Of course, the Bush administration isn't up to the level of the 2006 Cardinals either.
The three main scenarios that I see are these:
1. The Democrats send Bush a bill without a mandatory withdrawal deadline and he signs the bill. If everything were equal, appeasing George Bush in this way would undermine confidence in the Democratic leadership. But everything isn't equal. The Bush administration is being done in by a thousand cuts both big and little. The surge has been a failure, Alberto Gonzales has been twisting in the wind for weeks, and a couple more Republican Congressmen have been caught in the corruption net. Given the continuous bad news for the administration, the Democrats are going to look good even if they are craven and spineless.
2. The Democrats take the withdrawal deadline out of the funding bill, but keep in the mandates for troop preparedness and limit war funding to four months rather than a year. This is what Matthew Yglesias has been pushing and a group led by John Podesta (former Clinton budget director) came out with a similar recommendation today. The idea is that fewer Republicans would support another round of Iraq war funding four months from now and that funding legislation with a firm withdrawal date would have a better chance of either being signed or having a veto over-ridden.
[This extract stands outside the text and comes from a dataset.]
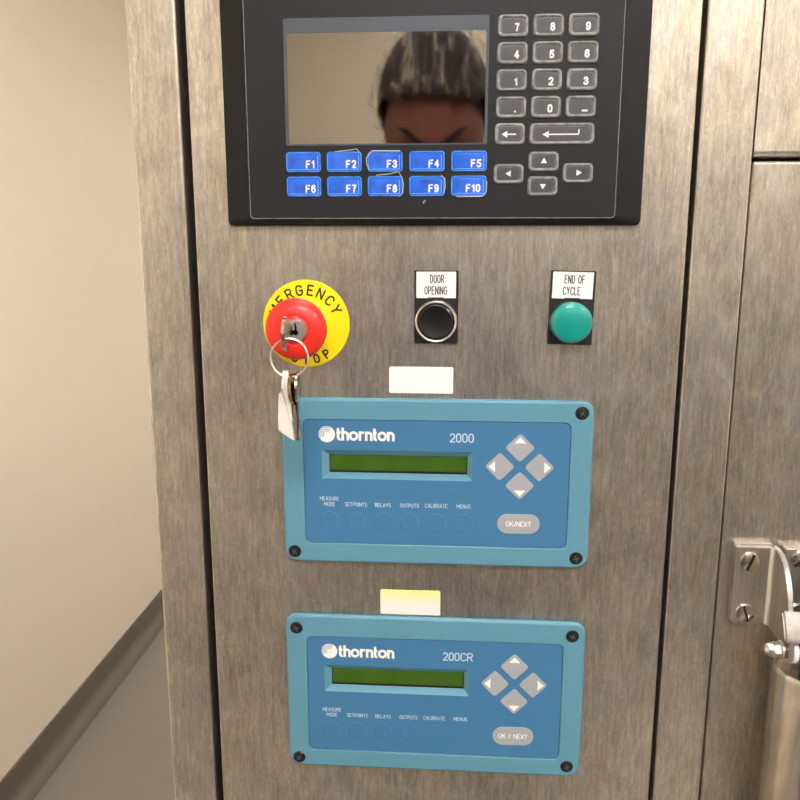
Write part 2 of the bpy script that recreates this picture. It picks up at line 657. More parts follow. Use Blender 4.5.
# coved vinyl skirting: upstand with a soft curve on to the floor
bm = bmesh.new()
prof = [(0, 0), (.045, 0), (.045, .0015)]
for i in range(7):
    a = PI / 2 * i / 6
    prof.append((.045 - .041 * math.sin(a), .0015 + .041 * (1 - math.cos(a))))
prof += [(.004, .098), (.002, .1), (0, .1)]
loft(bm, [[Vector((X0 + a, y, z)) for a, z in prof] for y in (Y0, Y1)])
o = obj('baseboard_left', bm, 'cove_vinyl')
o['kind'] = 'structure'

for k, (x, y) in enumerate(((.1, -1.55), (.1, .2), (.75, 2.5), (1.5, -1.55))):
    lt = thing('ceiling_light', ('square ceiling light panel behind the camera',
                                 'square ceiling light panel above the steel cabinet',
                                 'square ceiling light panel in the passage beside the cabinet',
                                 'square ceiling light panel towards the right wall')[k], 'ceiling light', (x, y, H - .035),
               'ceiling light panels')
    fr = [rrect(600, 600, 8, 2), rrect(640, 640, 10, 2)]
    bm = bmesh.new()
    loft(bm, [[Vector((a * .001, b * .001, z)) for a, b in p] for p, z in
              ((fr[0], .03), (fr[0], 0), (fr[1], 0), (fr[1], .033))], False, False)
    obj('frame', bm, 'white_label', lt)
    bm = bmesh.new()
    loft(bm, [[Vector((a * .001, b * .001, z)) for a, b in fr[0]] for z in (.012, .024)])
    obj('diffuser', bm, 'diffuser', lt)

# ------------------------------------------------------------------ row of unseen cupboards, added so the steel reflects a dim band
M['cupboard_grey'] = mat('cupboard_grey', (124, 119, 111), .5, var=.05, scale=20)
WHERE = ('against the left wall', 'second from the left wall', 'third from the left wall', 'against the right wall')
for k in range(4):
    cp = thing('added_cupboard', 'tall grey cupboard, added unseen behind the camera to dim the steel, ' + WHERE[k], 'cupboard', (X0 + .44 + .875 * k, -2.25, 0), 'cupboards added for the steel to reflect')
    obj('body', box_bm(-.43, .43, -.33, .18, .002, 1.72, bevel=.004), 'cupboard_grey', cp)
    for s_ in (-1, 1):
        d_ = obj('door', box_bm(min(s_ * .003, s_ * .42), max(s_ * .003, s_ * .42), .181, .2, .08, 1.70, bevel=.003), 'cupboard_grey', cp)
        bm = bmesh.new()
        tube(bm, [(s_ * .04, .2, .95), (s_ * .04, .235, .955), (s_ * .04, .235, 1.095), (s_ * .04, .2, 1.1)], .006, 10)
        obj('handle', bm, 'screw_steel', d_)

# ================================================================== THE STEEL CABINET
cab = thing('steel_cabinet', 'brushed steel cabinet frame with upright stiles either side of the control panel', 'cabinet', (0, 0, 0))
obj('stile', box_bm(-.2064, -.1717, 0, .04, 0, 2.1, bevel=.0022, seg=3), 'stile_steel', cab)
obj('stile', box_bm(.1762, .2114, 0, .04, 0, 2.1, bevel=.0016, seg=3), 'stile_steel', cab)
obj('top_rail', box_bm(-.2064, 1.2, .0405, .08, 2.0, 2.1, bevel=.001), 'stile_steel', cab)
obj('interior_shade', box_bm(-.2, 1.2, .06, .7, .002, 1.99), 'shade_black', cab)  # solid black block in place of the shaded cabinet interior
obj('side_sheet', box_bm(-.2064, -.2044, .0405, .72, .0, 2.0), 'stile_steel', cab)

pan = thing('control_panel', 'tall brushed steel panel carrying the screen terminal, buttons and blue controllers', 'panel', (0, 0, 0))
obj('front_sheet', box_bm(-.1656, .1729, 0, .022, .25, 1.995, bevel=.0014, seg=3), 'panel_steel', pan)
obj('return_flange', box_bm(-.150, .158, .0225, .058, .26, 1.985), 'shade_black', pan)  # flange coloured black so the gap looks shaded

up = thing('upper_panel', 'plain steel panel at top right above the bracketed door', 'panel', (0, 0, 0))
bm = bmesh.new()
prof = [(.003, 1.995), (.003, 1.5072), (.0034, 1.5054), (.0048, 1.5039), (.0070, 1.5030), (.022, 1.5030), (.022, 1.995)]
loft(bm, [[Vector((x, y, z)) for y, z in prof] for x in (.2131, 1.2)])
obj('front_sheet', bm, 'door_steel', up)
door = thing('steel_door', 'brushed steel door at right carrying the bracket and tube', 'door', (0, 0, 0))
obj('front_sheet', box_bm(.2131, 1.2, .003, .03, .25, 1.5008, bevel=.0022, seg=3), 'door_steel', door)

# ================================================================== DOOR BRACKET, LEAF, TUBE
SX = 247.5


def slotted_screw(x, z, o, ang, parent):
    s = obj('slotted_screw', lathe_bm([(4.6, o - .4), (7.1, o), (7.2, o + .6), (6.6, o + 1.6), (4.6, o + 2.3), (2, o + 2.6), (.01, o + 2.7)], 36, x, z),
            'screw_steel', parent)
    bm = bmesh.new()
    ca, sa = math.cos(ang), math.sin(ang)
    pts = [(x + a * ca - b * sa, z + a * sa + b * ca) for a, b in ((-6.3, -.95), (6.3, -.95), (6.3, .95), (-6.3, .95))]
    loft(bm, [ring3(pts, o + 1.2), ring3(pts, o + 2.76)])
    obj('slot', bm, 'lcd_border', s, smooth=False)
    return s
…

According to Yglesias, "This fight is going to need to keep happening -- less in Washington than in members' districts -- over and over again for months until there's more pressure and more votes."
The adherents of this view don't believe President Bush would veto a limited funding timeline. I don't know why though. Bush almost certainly would consider a short timeline as "overly restrictive." As a result, I'm certain that President Bush would veto any war funding legislation with a short timeline. But I'm also pretty sure that the Democrats would win a veto showdown and either force the President to sign war funding with a withdrawal deadline or just cut-off funding for the war.
3. That brings us to the third option: the Congressional Democrats pass legislation with a definite deadline for withdrawal and mandates for the readiness of the soldiers. Then Bush vetoes the bill. He really can't do anything else. He's boxed himself into the same kind of corner that his father did with his "read my lips, no new taxes" pledge. If the younger Bush went back on his veto pledge now, support for him would crumble on the right and he's be like Alberto Gonzales, twisting in the wind for the next 18 months.
What should the Democrats do? Two things. They should argue that the funding will be there when Bush is ready to sign the bill and let the pressure continue to build one way or the other. But I think the Dems also will have to go one step further. They will need to draw up a bill that appropriates money strictly for the "strategic redeployment" of American troops to Kuwait and northern Iraq advocated by John Murtha. If Bush wants to fund the war for another year, he can sign the first bill. If Bush doesn't sign the first bill, he'll get a second bill mandating strategic redeployment. And if Bush vetoes the second bill, money will run out and Bush will have to wind down the war.
If the Democrats take option 3, they will be right on both substantive and political grounds. However, they should come out ahead politically no matter which option they take.